A group of researchers from Universitat Politècnica de Catalunya (Trinitat Pradell and Gloria Molina) and from Universitat de Vic (Joaquim Pla and Judit Molera) have measured in ALBA different decorations in glass and glazed ceramics from the historical periods of early Islamic glazes and late Renaissance. The aim of this research is to determine the differences in materials and technology in the periods and regions analyzed.

This group focused their research on the micro-and nano-crystalline compounds responsible for the colors and decorations in historic glass and glazed ceramics. The nature of these decorations depends on the procedures followed to obtain them. Two main sets of historic materials were studied: decorated stained glass fragments from various periods and cathedrals in Spain (14th to 16th AD) to discover materials and methods used and early opaque Islamic glazes from Syria and Egypt (7th and 8th AD) to identify the connection with opaque glass technology.

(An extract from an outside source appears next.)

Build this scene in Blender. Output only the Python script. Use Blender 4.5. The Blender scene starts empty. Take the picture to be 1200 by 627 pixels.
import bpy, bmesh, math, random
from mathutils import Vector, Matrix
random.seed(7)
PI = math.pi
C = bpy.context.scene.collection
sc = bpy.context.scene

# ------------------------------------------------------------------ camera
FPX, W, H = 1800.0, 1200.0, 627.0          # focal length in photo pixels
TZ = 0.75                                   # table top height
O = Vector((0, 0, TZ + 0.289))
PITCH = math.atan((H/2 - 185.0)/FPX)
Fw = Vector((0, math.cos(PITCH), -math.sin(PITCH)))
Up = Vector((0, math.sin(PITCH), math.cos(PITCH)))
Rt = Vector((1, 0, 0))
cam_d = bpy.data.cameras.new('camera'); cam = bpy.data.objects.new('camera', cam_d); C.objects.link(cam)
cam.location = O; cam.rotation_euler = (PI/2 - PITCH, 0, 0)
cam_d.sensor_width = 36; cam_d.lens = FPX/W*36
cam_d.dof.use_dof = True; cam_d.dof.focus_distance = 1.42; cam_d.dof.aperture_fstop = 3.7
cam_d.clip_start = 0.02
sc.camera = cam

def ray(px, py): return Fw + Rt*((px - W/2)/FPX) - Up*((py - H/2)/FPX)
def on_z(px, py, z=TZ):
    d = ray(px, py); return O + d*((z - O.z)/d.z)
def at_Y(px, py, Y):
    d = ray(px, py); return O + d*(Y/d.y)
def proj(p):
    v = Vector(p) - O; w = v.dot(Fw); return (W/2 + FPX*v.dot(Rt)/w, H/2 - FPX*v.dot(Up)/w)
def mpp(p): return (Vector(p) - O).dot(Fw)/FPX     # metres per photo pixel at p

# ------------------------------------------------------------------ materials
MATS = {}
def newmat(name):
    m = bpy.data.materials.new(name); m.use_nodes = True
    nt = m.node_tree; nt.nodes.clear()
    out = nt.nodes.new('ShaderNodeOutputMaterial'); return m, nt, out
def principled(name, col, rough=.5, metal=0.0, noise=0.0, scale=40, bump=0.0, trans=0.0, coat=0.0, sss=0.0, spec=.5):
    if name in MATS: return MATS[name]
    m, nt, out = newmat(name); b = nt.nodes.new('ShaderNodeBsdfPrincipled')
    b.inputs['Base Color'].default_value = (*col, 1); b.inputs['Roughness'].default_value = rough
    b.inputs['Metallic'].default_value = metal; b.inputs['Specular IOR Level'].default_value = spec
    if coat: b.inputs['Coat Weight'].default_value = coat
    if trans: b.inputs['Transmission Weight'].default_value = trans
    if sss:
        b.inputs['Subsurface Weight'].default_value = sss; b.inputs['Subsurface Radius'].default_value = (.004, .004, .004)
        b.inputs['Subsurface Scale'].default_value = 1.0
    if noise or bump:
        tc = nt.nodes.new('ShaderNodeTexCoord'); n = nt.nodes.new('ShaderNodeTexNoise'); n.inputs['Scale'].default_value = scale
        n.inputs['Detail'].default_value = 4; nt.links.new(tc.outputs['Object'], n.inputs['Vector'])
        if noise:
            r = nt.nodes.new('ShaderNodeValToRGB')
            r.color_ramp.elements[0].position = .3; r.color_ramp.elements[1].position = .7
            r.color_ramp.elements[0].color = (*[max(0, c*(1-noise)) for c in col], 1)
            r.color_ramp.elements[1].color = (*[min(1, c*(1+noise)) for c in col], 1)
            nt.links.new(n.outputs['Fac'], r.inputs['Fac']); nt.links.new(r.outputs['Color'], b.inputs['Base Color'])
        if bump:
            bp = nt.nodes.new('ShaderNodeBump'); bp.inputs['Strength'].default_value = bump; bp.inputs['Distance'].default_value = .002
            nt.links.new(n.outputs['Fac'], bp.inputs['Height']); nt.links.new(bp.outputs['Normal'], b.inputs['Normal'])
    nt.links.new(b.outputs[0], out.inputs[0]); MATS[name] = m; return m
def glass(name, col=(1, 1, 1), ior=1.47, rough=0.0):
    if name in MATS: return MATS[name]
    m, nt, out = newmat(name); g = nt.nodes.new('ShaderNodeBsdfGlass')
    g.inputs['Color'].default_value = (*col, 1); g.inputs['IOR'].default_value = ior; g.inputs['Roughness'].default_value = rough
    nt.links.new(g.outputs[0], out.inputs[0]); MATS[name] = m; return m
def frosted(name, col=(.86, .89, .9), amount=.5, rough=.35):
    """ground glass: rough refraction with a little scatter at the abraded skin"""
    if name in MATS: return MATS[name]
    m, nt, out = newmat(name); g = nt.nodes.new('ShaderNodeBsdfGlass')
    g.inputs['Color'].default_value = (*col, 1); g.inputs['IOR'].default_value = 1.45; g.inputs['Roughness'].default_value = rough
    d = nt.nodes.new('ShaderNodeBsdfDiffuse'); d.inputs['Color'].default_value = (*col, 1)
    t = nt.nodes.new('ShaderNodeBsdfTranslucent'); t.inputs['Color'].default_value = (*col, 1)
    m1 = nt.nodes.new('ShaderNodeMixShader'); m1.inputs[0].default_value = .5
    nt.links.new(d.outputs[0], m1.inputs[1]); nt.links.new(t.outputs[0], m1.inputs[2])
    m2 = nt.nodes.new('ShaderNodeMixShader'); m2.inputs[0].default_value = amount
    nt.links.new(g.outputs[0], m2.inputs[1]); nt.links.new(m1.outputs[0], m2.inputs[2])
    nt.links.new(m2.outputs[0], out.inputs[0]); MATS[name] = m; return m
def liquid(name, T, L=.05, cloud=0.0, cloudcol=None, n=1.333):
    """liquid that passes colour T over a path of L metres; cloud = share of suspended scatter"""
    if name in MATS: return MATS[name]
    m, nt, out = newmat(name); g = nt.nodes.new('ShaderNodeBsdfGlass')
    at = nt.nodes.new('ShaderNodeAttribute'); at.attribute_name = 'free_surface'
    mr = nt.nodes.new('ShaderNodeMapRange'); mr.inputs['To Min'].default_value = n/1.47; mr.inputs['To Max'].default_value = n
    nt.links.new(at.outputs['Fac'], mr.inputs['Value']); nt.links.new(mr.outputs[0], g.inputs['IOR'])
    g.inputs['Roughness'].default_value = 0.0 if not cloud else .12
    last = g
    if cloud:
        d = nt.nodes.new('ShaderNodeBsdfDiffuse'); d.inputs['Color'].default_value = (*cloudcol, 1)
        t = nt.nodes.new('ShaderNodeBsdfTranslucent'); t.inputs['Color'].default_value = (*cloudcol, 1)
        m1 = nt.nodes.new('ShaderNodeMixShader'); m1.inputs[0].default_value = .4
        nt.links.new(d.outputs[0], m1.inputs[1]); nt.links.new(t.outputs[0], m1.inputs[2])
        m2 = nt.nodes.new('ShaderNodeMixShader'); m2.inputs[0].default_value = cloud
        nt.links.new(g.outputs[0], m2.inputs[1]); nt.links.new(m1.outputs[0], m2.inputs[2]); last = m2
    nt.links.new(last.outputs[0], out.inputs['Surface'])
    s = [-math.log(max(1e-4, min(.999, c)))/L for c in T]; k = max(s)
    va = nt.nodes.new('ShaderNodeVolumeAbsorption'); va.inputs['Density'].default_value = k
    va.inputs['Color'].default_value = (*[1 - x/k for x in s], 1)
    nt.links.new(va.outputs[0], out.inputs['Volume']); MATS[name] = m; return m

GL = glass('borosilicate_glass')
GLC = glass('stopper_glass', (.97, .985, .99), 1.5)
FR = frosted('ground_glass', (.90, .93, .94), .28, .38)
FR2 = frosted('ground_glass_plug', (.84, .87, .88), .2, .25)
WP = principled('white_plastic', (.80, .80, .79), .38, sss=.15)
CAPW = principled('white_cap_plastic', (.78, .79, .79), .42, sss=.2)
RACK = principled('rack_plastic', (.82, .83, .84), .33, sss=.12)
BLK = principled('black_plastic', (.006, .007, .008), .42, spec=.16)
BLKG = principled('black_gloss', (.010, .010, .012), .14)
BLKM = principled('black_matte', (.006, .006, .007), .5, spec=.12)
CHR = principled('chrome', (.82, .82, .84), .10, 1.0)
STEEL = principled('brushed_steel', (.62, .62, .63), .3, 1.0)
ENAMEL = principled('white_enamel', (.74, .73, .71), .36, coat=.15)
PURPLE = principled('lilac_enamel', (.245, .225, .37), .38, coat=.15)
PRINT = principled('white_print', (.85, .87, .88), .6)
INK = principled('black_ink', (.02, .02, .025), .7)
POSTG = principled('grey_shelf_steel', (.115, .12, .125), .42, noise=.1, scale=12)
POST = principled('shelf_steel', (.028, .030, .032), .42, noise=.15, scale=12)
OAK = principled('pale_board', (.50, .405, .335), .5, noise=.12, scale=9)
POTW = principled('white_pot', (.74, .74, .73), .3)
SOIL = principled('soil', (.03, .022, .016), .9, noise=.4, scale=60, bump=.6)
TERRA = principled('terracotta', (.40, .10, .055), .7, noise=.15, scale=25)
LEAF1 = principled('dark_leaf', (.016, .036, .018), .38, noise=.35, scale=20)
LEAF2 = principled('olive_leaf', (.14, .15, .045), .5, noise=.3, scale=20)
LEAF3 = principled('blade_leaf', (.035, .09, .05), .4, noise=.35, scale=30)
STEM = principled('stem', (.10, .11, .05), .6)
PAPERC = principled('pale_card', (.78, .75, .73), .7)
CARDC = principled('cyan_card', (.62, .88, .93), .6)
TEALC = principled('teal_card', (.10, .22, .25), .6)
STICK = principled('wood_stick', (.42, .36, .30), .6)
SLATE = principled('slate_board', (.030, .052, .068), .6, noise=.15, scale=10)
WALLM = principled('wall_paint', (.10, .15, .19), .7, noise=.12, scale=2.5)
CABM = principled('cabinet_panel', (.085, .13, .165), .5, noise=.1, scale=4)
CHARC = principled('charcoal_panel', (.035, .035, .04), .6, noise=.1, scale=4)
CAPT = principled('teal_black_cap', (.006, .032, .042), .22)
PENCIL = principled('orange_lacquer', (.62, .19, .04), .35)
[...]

In this project, measurements were performed in two different ALBA beamlines. The focusing capability, high brilliance of the micro-XRD setup at beamline 04-MSPD allows researchers to identify the crystalline compounds of samples.

They also investigated at beamline 22-CLAESS copper speciation in polychrome Islamic lustre decorations from the earliest production (Iraq 9th century AD) belonging to the Ashmolean Museum (Oxford, UK); in particular, those showing silver-golden and red-coppery decorations. Both metallic silver (5-20 nm) and copper (10-70 nm) nanoparticles are present respectively, copper may also happen as Cu2+, Cu+ dissolved or forming Cu2O nanoparticles in the glass giving different color and shine to the lustre layers.

Fig. 1: The figure shows the identification of the crystalline compounds in the 15th century "plaqué" red glass; a red layer of 100 µm applied between two transparent glasses. Although the crystalline compounds are present in very small amounts as can be seen in the CCD image of the detector, metallic copper particles, Cuº, and Cu2S are clearly identified.



Fig. 2: A characteristic fluorescence spectrum of Cu, 200x200 µm2 area corresponding to the black decoration, is shown. The data is compared to the Cuº foil and Cu2O standards measured in transmission. The reduced intensity of the spectrum is related to the small size of the metallic copper nanoparticles, Cu+ is also observed, most of it dissolved in the glassy matrix; full analysis of the data will also determine or withdrawn the presence of cuprite nanoparticles.